In the Switzer Case the plaintiff entered an office building, passed the regular attendant at the entrance, and went into the building some distance, where he found the elevator door slightly ajar. He proceeded to open the door in the absence of the operator, and stepped into the shaft. Here, again, the invitation was lacking and the plaintiff was acting on his own initiative. The instant case is more like that class of cases where the defendant is guilty of creating a snare or trap, by which the plaintiff is injured. But on the whole case we are satisfied that the evidence was sufficient to take the case to the jury, both on the question of negligence and contributory negligence.
The appellant contends that the damages are excessive,
Upon the question of pecuniary damages to the widow, the record furnishes a fairly satisfactory basis upon which to form a judgment. Mr. Rogers was seventy years of age when he met his death. His expectancy of life was 8.40 years. The widow was sixty-nine years of age, and her expectancy of life was 8.97 years. Rogers was engaged in the real estate and insurance business, and during the last five years he earned in that capacity a net average yearly income of $2,110, but in addition had earned $3,100 from an outside source, which had been closed up before his death. It is within the reasonable experience of men that, at the age of seventy, or even before, a man’s earning capacity in active work begins to slow down, and this is indicated by a statement of the earnings of Mr. Rogers. In the year 1922, after deducting earnings from the outside source, his earnings were $2,328; in the year 1923, $2,038, and in the year 1924, $1,841. In view of the reasonable expectation of diminishing returns from the services of Mr. Rogers, his personal expenses had he lived, and the present worth of his probable earnings, it is the opinion of the court that the judgment for pecuniary compensation to the widow should be reduced from $10,000 to $8,000, in the interest of justice. Pursuant to sec. 251.09, Stats., it is directed that judgment be entered accordingly.

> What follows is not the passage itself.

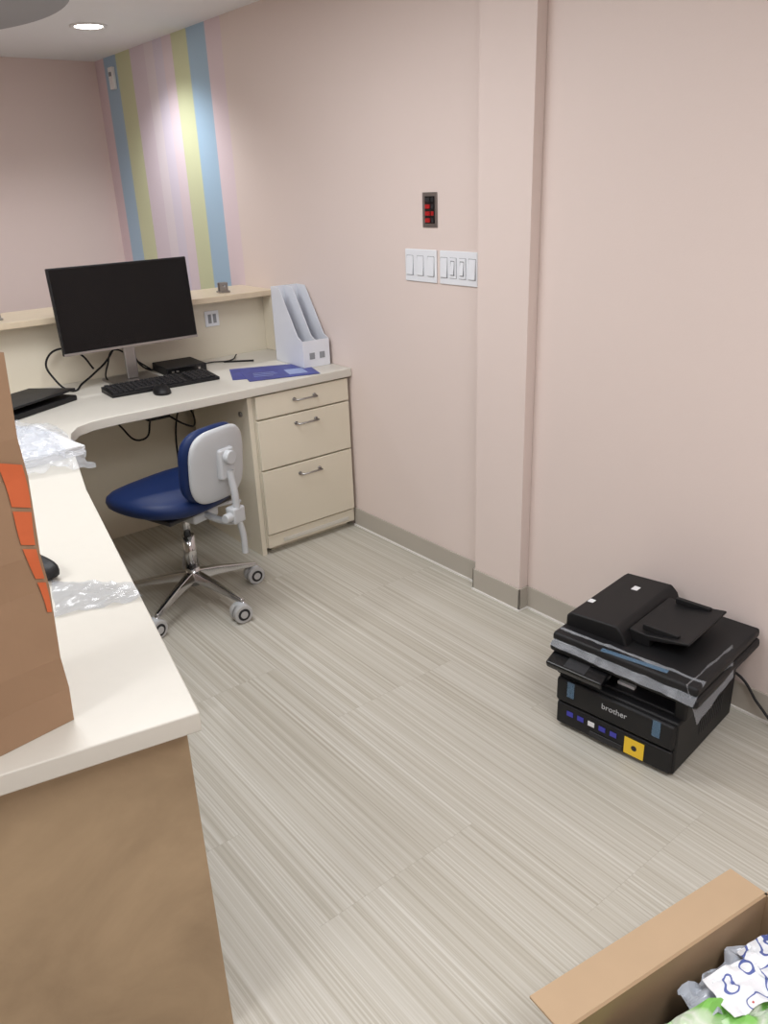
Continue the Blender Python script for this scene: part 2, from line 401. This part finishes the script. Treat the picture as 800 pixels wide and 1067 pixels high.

By the Court. — The judgment of the circuit court is modified as indicated in this opinion, and as modified it is affirmed.
Upon a rehearing of this cause the decision of the court as reported ante, p. 496, 211 N. W. 782, is affirmed, except that the mandate is amended in accordance with the decision in Campbell v. Sutliff, ante, p. 370, 214 N. W. 374, to read:
The amount of damages as indicated in the opinion is considered the highest amount that an unprejudiced jury could reasonably find under the facts of the case. The judgment of the circuit court is reversed, and a new trial granted on the question of damages only, unless the defendant shall, within ten days of the filing of the remittitur with the clerk of the circuit court, elect to allow entry of judgment for the amount of damages suggested in the opinion.